March 3, 2022
12:00pm-1:00pm EST
Zoom link: https://us02web.zoom.us/
In anticipation of a major exhibition on Dutch and Flemish women artists, scheduled to be held in 2025 at the National Museum of Women in the Arts in Washington D.C., this webinar will provide an engaging look at the many fascinating issues surrounding this topic. Who were these women artists, and what were their family and social backgrounds? Where did they train, and how were they received by the broader artistic community? What distinguished a professional from someone who pursued creative outlets in her life? Aside from painting, etching, and drawing, what other creative/artistic avenues, such as lacemaking and embroidery, did women pursue?
Speakers
Virginia (Ginny) Treanor, Associate Curator, National Museum of Women in the Arts, received her M.A. from American University and her Ph.D. in seventeenth-century Dutch and Flemish art from the University of Maryland. Committed to scholarship that both elucidates and contextualizes the contributions of women throughout history, she has curated exhibitions on seventeenth, eighteenth, and nineteenth-century art. Ginny serves on the editorial board for Lund Humphries’ Illuminating Women Artists book series.
Katie Altizer, Ph.D. is a candidate in 17th century Dutch and Flemish art at the University of Maryland. She is currently completing her dissertation on the relationship between politics, nobility, and science in the game paintings of Jan Weenix (1640-1719). Prior to coming to Maryland, Katie attended the University of Edinburgh where she received a degree in Renaissance and Early Modern Studies. She has also worked at the Smithsonian Museum of Natural History and at the University of Oxford Museum of the History of Science.
Frima Fox Hofrichter, Professor at Pratt Institute, specializes in seventeenth-century Northern Art, issues of gender, class, and women artists of the Early Modern Period. Best known for her monograph, and related scholarship on Judith Leyster, she is the author of Gender and Art in the 17th Century for Oxford Online Bibliographies, co-editor of Woman, Aging, and Art: A Crosscultural Anthology, and, since 2000, a co-author of the standard introduction to art history, ,Janson’s History of Art.
Arthur K. Wheelock Jr., Senior Advisor to The Leiden Collection, was formerly curator of Northern Baroque painting at the National Gallery of Art, and Professor of Art History at the University of Maryland.

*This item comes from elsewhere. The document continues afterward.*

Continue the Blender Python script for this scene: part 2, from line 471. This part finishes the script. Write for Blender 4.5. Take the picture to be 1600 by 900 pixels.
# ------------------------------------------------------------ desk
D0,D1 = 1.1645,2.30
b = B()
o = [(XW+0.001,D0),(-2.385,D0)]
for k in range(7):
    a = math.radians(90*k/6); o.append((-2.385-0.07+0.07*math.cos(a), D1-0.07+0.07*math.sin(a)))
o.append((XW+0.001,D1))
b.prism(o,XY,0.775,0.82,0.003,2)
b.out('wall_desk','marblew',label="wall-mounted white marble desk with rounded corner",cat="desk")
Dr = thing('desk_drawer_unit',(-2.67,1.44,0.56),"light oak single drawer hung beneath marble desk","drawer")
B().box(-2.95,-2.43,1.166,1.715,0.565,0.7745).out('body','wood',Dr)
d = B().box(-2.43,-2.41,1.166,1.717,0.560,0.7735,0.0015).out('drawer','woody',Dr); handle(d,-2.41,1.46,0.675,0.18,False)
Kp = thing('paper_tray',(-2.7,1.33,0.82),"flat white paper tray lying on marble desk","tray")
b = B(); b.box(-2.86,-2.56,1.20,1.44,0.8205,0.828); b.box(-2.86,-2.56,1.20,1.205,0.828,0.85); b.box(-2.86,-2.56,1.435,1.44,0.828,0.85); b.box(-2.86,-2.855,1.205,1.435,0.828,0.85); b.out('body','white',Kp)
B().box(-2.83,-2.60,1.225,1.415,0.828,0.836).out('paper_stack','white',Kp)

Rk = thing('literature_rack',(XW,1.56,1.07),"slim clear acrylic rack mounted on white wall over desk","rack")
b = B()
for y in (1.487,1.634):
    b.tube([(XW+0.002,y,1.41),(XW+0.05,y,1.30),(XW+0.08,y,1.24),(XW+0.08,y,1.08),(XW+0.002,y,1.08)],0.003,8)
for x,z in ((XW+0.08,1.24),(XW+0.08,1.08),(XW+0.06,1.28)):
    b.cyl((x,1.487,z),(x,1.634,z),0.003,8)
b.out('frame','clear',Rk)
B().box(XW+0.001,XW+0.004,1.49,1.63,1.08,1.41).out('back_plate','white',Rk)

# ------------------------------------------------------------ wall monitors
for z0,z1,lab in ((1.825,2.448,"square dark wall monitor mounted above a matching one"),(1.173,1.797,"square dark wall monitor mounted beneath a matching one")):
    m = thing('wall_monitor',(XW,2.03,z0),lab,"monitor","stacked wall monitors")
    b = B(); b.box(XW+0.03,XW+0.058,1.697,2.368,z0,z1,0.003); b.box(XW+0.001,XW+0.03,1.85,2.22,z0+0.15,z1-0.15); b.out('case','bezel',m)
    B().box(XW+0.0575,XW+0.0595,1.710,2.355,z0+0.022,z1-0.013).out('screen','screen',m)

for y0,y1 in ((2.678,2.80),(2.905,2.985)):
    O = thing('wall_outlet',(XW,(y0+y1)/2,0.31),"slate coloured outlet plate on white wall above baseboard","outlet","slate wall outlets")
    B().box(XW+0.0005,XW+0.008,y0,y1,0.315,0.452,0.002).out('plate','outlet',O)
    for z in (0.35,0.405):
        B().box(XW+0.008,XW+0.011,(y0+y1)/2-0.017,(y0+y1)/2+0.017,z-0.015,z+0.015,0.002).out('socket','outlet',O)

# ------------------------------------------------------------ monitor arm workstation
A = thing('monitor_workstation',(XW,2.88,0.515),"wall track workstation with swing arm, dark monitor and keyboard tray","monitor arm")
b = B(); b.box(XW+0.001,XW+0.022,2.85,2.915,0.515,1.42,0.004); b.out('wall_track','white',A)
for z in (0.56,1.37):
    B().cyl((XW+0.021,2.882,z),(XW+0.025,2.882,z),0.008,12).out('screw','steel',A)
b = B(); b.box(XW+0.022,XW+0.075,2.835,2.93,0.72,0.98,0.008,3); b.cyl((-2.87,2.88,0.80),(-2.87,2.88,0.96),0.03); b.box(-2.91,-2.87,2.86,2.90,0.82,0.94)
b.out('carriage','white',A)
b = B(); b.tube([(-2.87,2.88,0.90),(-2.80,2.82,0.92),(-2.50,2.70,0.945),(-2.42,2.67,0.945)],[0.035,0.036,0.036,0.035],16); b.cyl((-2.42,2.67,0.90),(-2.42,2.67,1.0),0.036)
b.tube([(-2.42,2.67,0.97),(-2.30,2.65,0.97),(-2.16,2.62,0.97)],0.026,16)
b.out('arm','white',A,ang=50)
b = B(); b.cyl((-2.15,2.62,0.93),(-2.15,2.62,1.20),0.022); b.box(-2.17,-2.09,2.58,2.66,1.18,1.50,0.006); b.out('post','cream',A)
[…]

He has lectured and published extensively, and has organized over fifty exhibitions, including Johannes Vermeer (1995), Rembrandt’s late Religious Portraits (2005), Jan Lievens (2008), and Vermeer and the Masters of Genre Painting (2017). In 1982 the Dutch government named him Knight Officer in the Order of Orange-Nassau, and in 2006 the Belgian government named him Commander in The Order of Leopold I.